One important outcome of the Not Invisible Act is a 200-page report titled “Not One More,” which was available on federal websites until it wasn’t. You can still find general information about MMIP and the Not Invisible Act at the Department of Justice website, but if you click the link for the “Not One More” report, you’re greeted with “Page Not Found.” I guess reporting on crimes against American Indian populations, and making specific recommendations that the federal government should undertake in partnership with Native communities, is a bridge too far for that racist boob in the White House.

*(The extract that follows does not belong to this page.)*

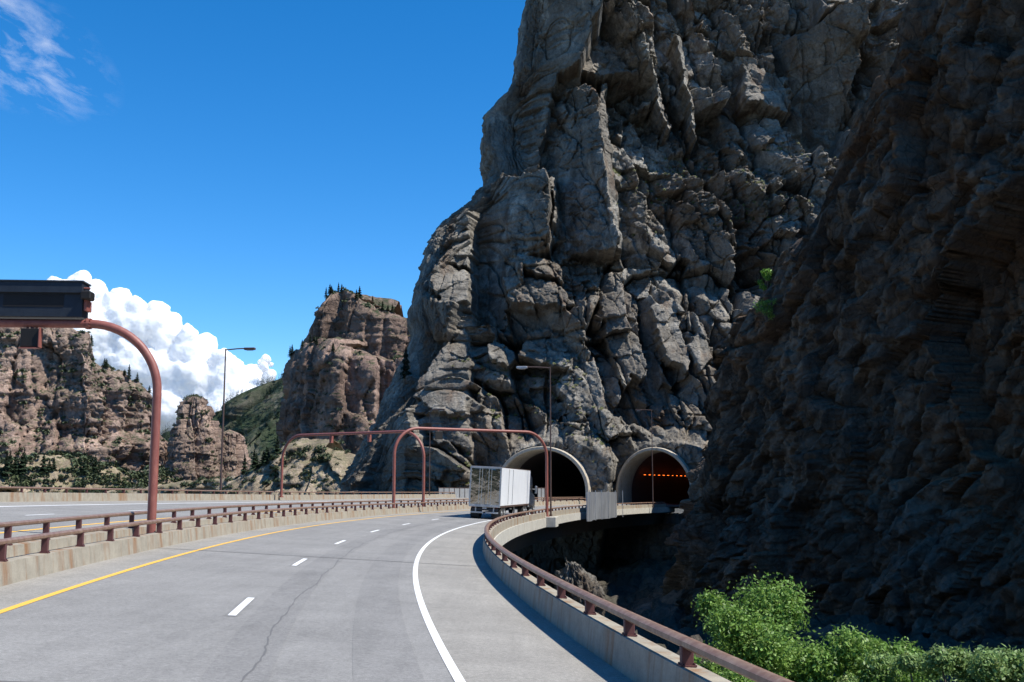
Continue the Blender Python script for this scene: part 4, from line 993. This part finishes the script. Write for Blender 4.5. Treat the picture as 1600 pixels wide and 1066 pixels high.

However, the wonderful folks at the Wayback Machine grabbed the report before it was disappeared. There you’ll find a comprehensive review spelling out the many problems specific to Tribal communities as well as for Indians living off the reservation, including: a lack of funding, training, and awareness; the roadblocks created by overlapping legal jurisdictions; the lack of historic and contemporary data; the need for tools and skilled professionals to conduct investigations, and so much more. The nearly 50 Commissioners, drawn from Tribal leadership, law enforcement, and federal agencies, make dozens and dozens of recommendations throughout the report, which begins:
There is a crisis in Tribal communities. A crisis of violence, a crisis of abuse, and a crisis of abject neglect affecting Indian Women & Men, Indian Children, and Indian Elders. The federal government must act now; not tomorrow; not next week; not next month; and not next year. Once and for all, the federal government must end its systematic failure to address this crisis and react, redress, and resolve this. We call on the federal government to declare a Decade of Action & Healing to address the crisis of missing, murdered, and trafficked Indian people.
That last sentence, which begins “We call on the federal government," is today a sick joke and no doubt the reason the report was scrubbed. Unless you are fabulously wealthy and preferably white, you can’t “call on the federal government” for anything except cruelty, which the president of today’s government is happy to provide.